Hello, I currently have part of the exterior foundation of my home dug out. Before backfilling I’m installing perferated drainage lines. The only practical place to flow to, is a sump on one exterior corner of the house. The sump is not in place yet, and I’m looking for advice on this.
I’ve seen pre-molded sump liners at Home Depot, but they are too short. They are about 3 feet tall, and I need something in the range of 8 or 9 feet. I’m good at imprvising, and could certainly fashion something out of cut up trash cans, 5 gallon buckets or such. But if there is a better way I would prefer to do that. The pre-molded ones are very rigid and come with a sturdy lid, if only they were taller or modular they would be perfect.
I haven’t checked at any of the plumbing supply places yet, but will soon. I’d like to know what is available before walking in to one of them. Any help with this, such as brands, sizes, styles and prices would be great.
Thanks!
Replies
I did the same thing about 10 years ago. Dug out one end wall of the house, re-parged it, tarred it and put two 4" perf pipes to a dry-well/sump pit.
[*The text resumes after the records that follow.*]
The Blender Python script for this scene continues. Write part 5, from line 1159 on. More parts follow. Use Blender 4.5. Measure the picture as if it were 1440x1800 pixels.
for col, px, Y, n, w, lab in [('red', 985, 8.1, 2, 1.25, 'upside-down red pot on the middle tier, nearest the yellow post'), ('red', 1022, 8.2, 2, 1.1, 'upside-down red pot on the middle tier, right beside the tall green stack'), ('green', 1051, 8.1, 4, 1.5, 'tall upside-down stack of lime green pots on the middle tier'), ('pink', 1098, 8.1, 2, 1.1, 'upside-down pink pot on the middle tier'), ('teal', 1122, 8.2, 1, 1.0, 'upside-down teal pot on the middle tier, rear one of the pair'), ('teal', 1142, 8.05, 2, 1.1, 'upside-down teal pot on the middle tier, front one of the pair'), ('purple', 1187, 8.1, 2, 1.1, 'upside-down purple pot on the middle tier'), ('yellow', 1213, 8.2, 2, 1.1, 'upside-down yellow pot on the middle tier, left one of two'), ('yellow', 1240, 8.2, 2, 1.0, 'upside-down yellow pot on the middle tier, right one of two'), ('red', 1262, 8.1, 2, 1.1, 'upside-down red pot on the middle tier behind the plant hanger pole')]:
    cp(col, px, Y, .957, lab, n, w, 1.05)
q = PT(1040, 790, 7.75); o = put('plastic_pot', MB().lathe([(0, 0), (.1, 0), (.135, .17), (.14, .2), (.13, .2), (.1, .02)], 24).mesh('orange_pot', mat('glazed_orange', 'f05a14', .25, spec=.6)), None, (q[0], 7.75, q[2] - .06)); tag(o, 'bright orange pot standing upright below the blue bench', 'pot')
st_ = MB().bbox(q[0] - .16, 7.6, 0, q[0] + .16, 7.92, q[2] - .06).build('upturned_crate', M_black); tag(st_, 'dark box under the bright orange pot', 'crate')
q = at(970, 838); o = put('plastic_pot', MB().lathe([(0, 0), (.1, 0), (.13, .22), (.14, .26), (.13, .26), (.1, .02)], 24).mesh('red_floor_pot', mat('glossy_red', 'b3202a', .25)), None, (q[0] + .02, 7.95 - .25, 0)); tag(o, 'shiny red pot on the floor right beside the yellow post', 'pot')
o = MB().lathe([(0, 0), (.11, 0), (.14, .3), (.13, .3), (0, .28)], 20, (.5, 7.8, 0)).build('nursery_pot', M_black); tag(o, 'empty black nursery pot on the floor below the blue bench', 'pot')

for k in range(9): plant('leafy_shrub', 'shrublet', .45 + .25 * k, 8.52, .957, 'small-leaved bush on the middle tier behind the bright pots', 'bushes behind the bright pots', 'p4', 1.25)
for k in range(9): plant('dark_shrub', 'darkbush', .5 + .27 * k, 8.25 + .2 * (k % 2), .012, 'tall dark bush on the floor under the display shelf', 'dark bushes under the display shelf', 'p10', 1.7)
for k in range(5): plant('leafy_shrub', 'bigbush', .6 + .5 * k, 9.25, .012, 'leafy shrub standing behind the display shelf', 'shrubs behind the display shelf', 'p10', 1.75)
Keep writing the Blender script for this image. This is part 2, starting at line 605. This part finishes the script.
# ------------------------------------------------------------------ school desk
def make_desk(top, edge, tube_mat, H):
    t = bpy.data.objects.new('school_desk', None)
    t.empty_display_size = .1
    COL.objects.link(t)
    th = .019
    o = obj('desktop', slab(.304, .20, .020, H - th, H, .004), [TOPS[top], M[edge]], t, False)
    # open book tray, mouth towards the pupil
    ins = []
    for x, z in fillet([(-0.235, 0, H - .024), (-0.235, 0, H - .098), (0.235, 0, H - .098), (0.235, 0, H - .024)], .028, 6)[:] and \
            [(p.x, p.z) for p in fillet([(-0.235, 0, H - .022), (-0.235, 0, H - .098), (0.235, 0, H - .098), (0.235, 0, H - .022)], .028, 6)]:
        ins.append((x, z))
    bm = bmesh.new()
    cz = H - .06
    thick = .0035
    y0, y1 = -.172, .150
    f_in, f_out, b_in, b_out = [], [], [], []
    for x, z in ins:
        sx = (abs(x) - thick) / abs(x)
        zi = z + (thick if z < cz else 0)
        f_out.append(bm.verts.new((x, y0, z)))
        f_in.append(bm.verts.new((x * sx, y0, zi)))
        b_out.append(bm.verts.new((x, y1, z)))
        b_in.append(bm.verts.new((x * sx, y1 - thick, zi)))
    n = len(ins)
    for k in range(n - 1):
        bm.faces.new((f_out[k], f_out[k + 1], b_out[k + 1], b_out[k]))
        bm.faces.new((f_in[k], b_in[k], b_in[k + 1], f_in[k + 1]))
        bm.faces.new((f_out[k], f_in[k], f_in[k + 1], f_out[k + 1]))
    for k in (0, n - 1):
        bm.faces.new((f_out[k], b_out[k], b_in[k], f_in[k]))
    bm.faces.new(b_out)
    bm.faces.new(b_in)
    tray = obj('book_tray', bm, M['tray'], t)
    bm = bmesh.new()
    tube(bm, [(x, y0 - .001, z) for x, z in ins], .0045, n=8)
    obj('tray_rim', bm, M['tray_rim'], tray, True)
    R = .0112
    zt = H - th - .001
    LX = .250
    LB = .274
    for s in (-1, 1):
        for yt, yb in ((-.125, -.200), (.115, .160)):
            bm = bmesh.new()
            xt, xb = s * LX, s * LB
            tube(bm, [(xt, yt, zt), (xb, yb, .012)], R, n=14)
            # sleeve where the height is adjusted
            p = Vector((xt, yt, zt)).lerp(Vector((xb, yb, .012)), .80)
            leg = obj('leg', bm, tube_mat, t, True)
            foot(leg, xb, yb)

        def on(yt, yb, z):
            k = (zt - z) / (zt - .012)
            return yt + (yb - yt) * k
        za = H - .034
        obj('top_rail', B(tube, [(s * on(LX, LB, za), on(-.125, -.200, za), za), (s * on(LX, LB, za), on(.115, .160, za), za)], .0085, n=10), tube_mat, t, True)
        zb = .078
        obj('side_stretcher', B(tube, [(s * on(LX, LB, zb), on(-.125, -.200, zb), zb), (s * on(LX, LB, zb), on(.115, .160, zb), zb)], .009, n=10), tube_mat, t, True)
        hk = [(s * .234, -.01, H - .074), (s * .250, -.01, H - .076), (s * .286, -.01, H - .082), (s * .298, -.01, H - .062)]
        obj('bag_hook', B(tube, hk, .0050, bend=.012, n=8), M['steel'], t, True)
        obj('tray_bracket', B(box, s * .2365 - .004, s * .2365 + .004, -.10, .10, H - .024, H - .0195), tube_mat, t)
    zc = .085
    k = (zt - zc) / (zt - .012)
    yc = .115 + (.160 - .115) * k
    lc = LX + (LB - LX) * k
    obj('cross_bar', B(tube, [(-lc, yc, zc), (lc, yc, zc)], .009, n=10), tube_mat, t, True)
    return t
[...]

I used a 10' section of culvert pipe standing on end to get to the bottom of the pit where a sump pump is located. I left a short ~18" section above ground, built a simple stand over it and set a decorative 5' lighthouse on the stand to hide it a little. That has worked well for us, the basement wall has remained dry. If I can figure out how to post a pic, I will...Hope this helps.
Edited 5/18/2006 9:30 am ET by bp21901
Here are a couple of pics....
The culvert pipe looks like a good way to go. How did you do the bottom?
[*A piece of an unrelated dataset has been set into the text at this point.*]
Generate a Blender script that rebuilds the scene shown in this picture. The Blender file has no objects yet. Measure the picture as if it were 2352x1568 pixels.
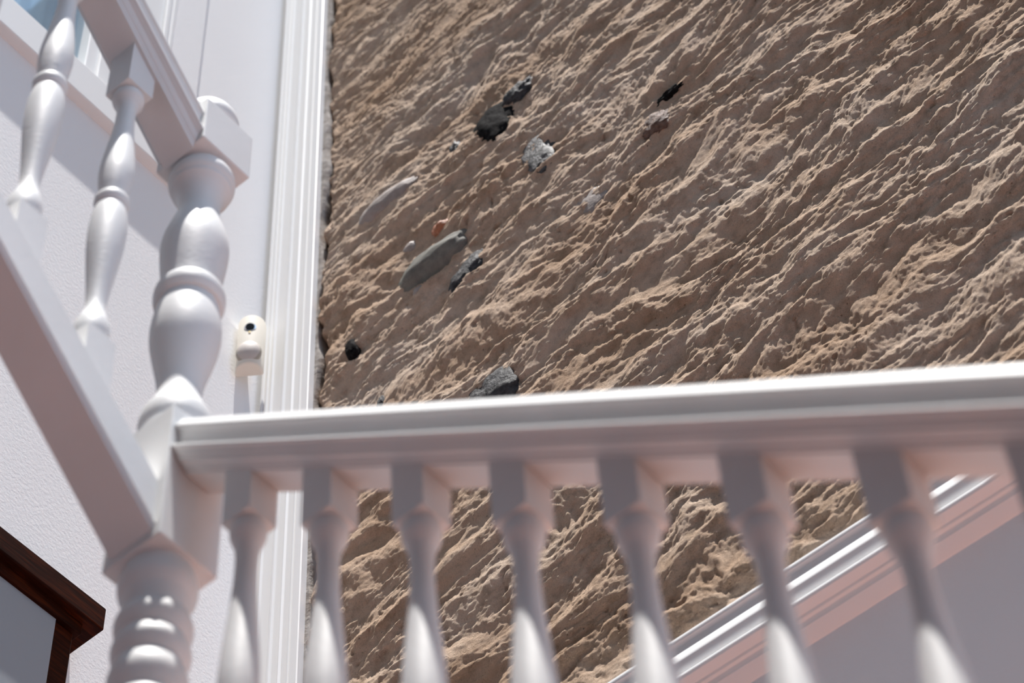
import bpy, bmesh, math, random
import numpy as np
from mathutils import Vector, Matrix

# ------------------------------------------------------------------ camera, sky, sun, exposure
S = bpy.context.scene
COL = S.collection
ZO = 4.96                       # courtyard floor is z = 0; the newel's upper block starts 4.96 m above it

cam_d = bpy.data.cameras.new('camera')
cam = bpy.data.objects.new('camera', cam_d)
COL.objects.link(cam)
RIGHT = Vector((0.7633837, 0.6446426, -0.0410028))
DOWN = Vector((-0.5456999, 0.6096475, -0.5749274))
FWD = Vector((-0.3456255, 0.4612654, 0.8171764))
cam.matrix_world = Matrix(((RIGHT.x, -DOWN.x, -FWD.x, 1.57322),
                           (RIGHT.y, -DOWN.y, -FWD.y, -1.350908),
                           (RIGHT.z, -DOWN.z, -FWD.z, -3.361397 + ZO),
                           (0, 0, 0, 1)))
cam_d.sensor_width = 36.0
cam_d.lens = 90.9135
cam_d.clip_start = 0.05
cam_d.dof.use_dof = True
cam_d.dof.focus_distance = 5.0
cam_d.dof.aperture_fstop = 4.6
S.camera = cam

W = bpy.data.worlds.new('sky')
S.world = W
W.use_nodes = True
bg = W.node_tree.nodes['Background']
bg.inputs['Color'].default_value = (0.57, 0.755, 1.0, 1)
bg.inputs['Strength'].default_value = 1.40

SUN_TO = Vector((0.100, -0.132, 1.0)).normalized()
sun_d = bpy.data.lights.new('sun', 'SUN')
sun_d.energy = 9.0
sun_d.color = (1.0, 0.965, 0.925)
sun_d.angle = math.radians(0.53)
sun = bpy.data.objects.new('sun', sun_d)
sun.rotation_euler = SUN_TO.to_track_quat('Z', 'Y').to_euler()
sun.location = (2, -2, 14)
COL.objects.link(sun)

S.view_settings.view_transform = 'Standard'
S.view_settings.look = 'None'
S.view_settings.gamma = 1.0
S.view_settings.exposure = 0.0
S.view_settings.use_curve_mapping = False
S.cycles.max_bounces = 10
S.cycles.diffuse_bounces = 6

# ------------------------------------------------------------------ materials
def mat(name, col, rough=0.5, spec=0.5, coat=0.0):
    m = bpy.data.materials.new(name)
    m.use_nodes = True
    b = m.node_tree.nodes['Principled BSDF']
    b.inputs['Base Color'].default_value = (*col, 1)
    b.inputs['Roughness'].default_value = rough
    b.inputs['Specular IOR Level'].default_value = spec
    b.inputs['Coat Weight'].default_value = coat
    return m

def nodes(m):
    nt = m.node_tree
    return nt, nt.nodes, nt.links, nt.nodes['Principled BSDF']

def noise_node(nt, scale, detail=4, rough=0.5, vec=None, stretch=None):
    n = nt.nodes.new('ShaderNodeTexNoise')
    n.inputs['Scale'].default_value = scale
    n.inputs['Detail'].default_value = detail
    n.inputs['Roughness'].default_value = rough
    if vec is None:
        tc = nt.nodes.new('ShaderNodeTexCoord')
        vec = tc.outputs['Object']
    if stretch:
        mp = nt.nodes.new('ShaderNodeMapping')
        mp.inputs['Scale'].default_value = stretch
        nt.links.new(vec, mp.inputs['Vector'])
        vec = mp.outputs['Vector']
    nt.links.new(vec, n.inputs['Vector'])
    return n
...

The hole where I put the pump was about 2' lower than the wall footing and the perf. pipe runs to this level. I put some 2" stone at the bottom, probably about 1' deep. Then I put 3/4" stone on top of that - maybe 4", this is the same 3/4" that I was using to backfill against the wall. The pump simply sits on top of the 3/4" stone. Someone later suggested that I should have placed the pump on a block so it would stay out of any mud that accumulated. Although when it is dry down there I can still see the 3/4 layer of stone and no mud accumulation yet. This is after 10 years so in my case it seems it may not be necessary.FWIW - I also read a few years later on a thread that I should have used round gravel for backfill against the wall rather than the 3/4 stone. I can't remember exactly why but I think the reason was it didn't compact as tightly and provided better long term drainage. The 3/4 stone is what is commonly used in this area by builders and I didn't know enough to use anything different.
Go corrogated plastic pipe, they have lids that screw in. Buy two lids one for bottom, one for top.